Auch ist es schwierig, heutzutage zu ermitteln, was einen guten Grafikdesigner ausmacht. Ein handfestes Kriterium wäre ein abgeschlossenes Studium in dieser Richtung. Jedoch haben viele der besten Grafikdesigner kein derartiges Studium vorzuweisen. 

Besonders bei den Logos scheiden sich die Geister. Designer wissen ganz klar, welche Rolle ein Logo erfüllen muss. Kunden wissen es oft nicht. 

Viele Kunden wollen dann ein Logo haben, dass einer Visitenkarte gleicht. Es soll möglichst die gesamte Geschichte eines Unternehmens, seine Ziele, seine Errungenschaften, in ein Symbol packen. Doch der renommierte Grafikdesigner Sagi Haviv, dessen Agentur unter anderem das Logo für National Geographics erstellt hat, widerlegt dieses Vorurteil. Ein Logo muss nicht selbsterklärend sein. Es muss wiedererkennbar sein, es muss einfach sein und es muss zur Firma, Organisation, Person passen. Selbst das National Geographic Logo würde ein Außerirdischer, der von dem Magazin noch nie gehört, nicht einer Zeitschrift über die Tier- und Pflanzenwelt der Erde zuordnen.

Do-It-Yourself- Grafikdesign 

Es ist eine aufregende Zeit für junge, kreative Menschen, die nicht wissen, wie sie ihre Kreativität für das berufliche Leben einsetzen können. Nicht jeder Künstler heute verkauft sich wie Gerhard Richter.

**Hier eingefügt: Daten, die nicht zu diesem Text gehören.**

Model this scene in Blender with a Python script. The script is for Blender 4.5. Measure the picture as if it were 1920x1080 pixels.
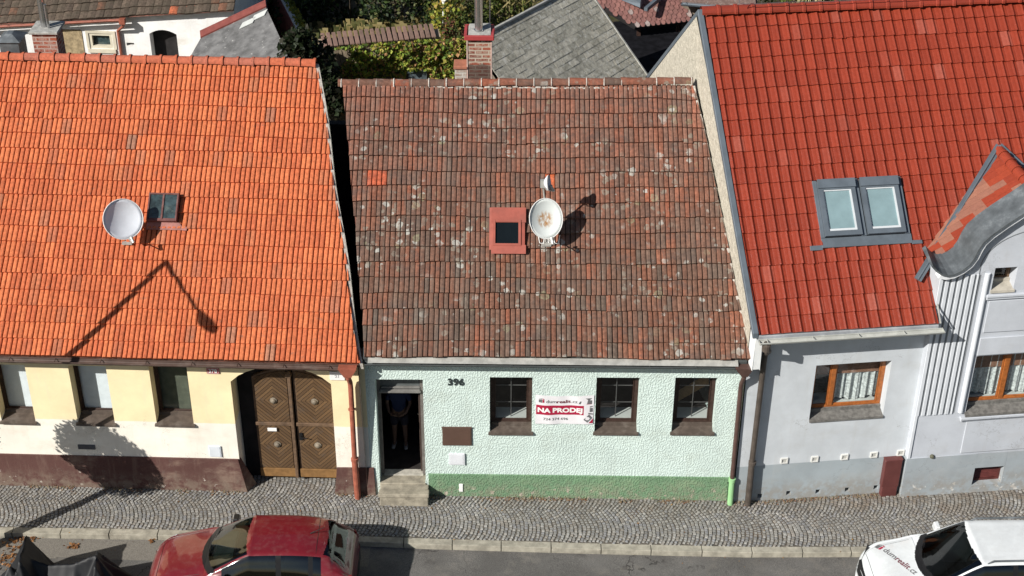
import bpy, bmesh, math, random
from math import sin, cos, tan, radians, pi, sqrt, atan2
from mathutils import Vector, Matrix, noise
from mathutils.geometry import tessellate_polygon

# ------------------------------------------------------------------ clean
for o in list(bpy.data.objects): bpy.data.objects.remove(o)
scn = bpy.context.scene
COL = scn.collection
V3 = Vector
RND = random.Random(7)

# ------------------------------------------------------------------ camera
FPX = 2860.0; PITCH = radians(31.98); ROLL = math.atan(30/4580.0)
CAMP = V3((0.0, -24.7, 20.5))
_f = V3((0, cos(PITCH), -sin(PITCH))); _r = V3((1, 0, 0)); _u = V3((0, sin(PITCH), cos(PITCH)))
RIGHT = _r*cos(ROLL) + _u*sin(ROLL); UP = -_r*sin(ROLL) + _u*cos(ROLL)
cd = bpy.data.cameras.new('camera'); cam = bpy.data.objects.new('camera', cd); COL.objects.link(cam)
cd.sensor_width = 36; cd.lens = FPX/1920*36; cd.clip_start = 0.1; cd.clip_end = 2000
cam.matrix_world = Matrix(((RIGHT.x, UP.x, -_f.x, CAMP.x), (RIGHT.y, UP.y, -_f.y, CAMP.y), (RIGHT.z, UP.z, -_f.z, CAMP.z), (0, 0, 0, 1)))
scn.camera = cam

# ------------------------------------------------------------------ light
SUN_AZ = radians(49.5); SUN_EL = radians(34.0)
TOSUN = V3((-sin(SUN_AZ)*cos(SUN_EL), -cos(SUN_AZ)*cos(SUN_EL), sin(SUN_EL)))
world = bpy.data.worlds.new("World"); scn.world = world; world.use_nodes = True
wn = world.node_tree
sky = wn.nodes.new('ShaderNodeTexSky'); sky.sky_type = 'NISHITA'; sky.sun_disc = False
sky.sun_elevation = SUN_EL; sky.sun_rotation = atan2(TOSUN.x, TOSUN.y)
wn.links.new(sky.outputs[0], wn.nodes['Background'].inputs[0]); wn.nodes['Background'].inputs[1].default_value = 0.05
sl = bpy.data.lights.new('sun', 'SUN'); sl.energy = 5.0; sl.angle = radians(0.5); sl.color = (1.0, 0.955, 0.89)
so = bpy.data.objects.new('sun', sl); COL.objects.link(so); so.location = (-30, -30, 40)
so.rotation_euler = (-TOSUN).to_track_quat('-Z', 'Y').to_euler()
scn.view_settings.view_transform = 'Standard'; scn.view_settings.look = 'None'
scn.view_settings.exposure = 0.35; scn.view_settings.gamma = 1.0
scn.render.engine = 'CYCLES'; scn.cycles.diffuse_bounces = 2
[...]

Auch als Grafikdesigner wird man nicht über Nacht zu Paula Scher oder anderen berühmten Grafikdesignern unserer Zeit. Aber dank Online-Seiten wie Skillshare oder YouTube-Kanälen wie TheFutur kann man die wichtigsten Grundlagen erfahren und auch von erfahrenen Designern lernen, was man für diesen Beruf benötigt. Es ist auf jeden Fall ein spannender Beruf, denn Grafikdesign ist überall. Es hat unsere moderne Welt gekleidet und navigiert uns durch unsere schnelllebige, von Informationen überflutete Zeit. Es dient aber auch dazu, uns zu beeinflussen. Es kann schön und hässlich zugleich sein und wenn es gut gemacht ist, ist es unsichtbar. Doch wir müssen es mit Blicken würdigen. Sowohl ehrerbietigen als auch kritischen.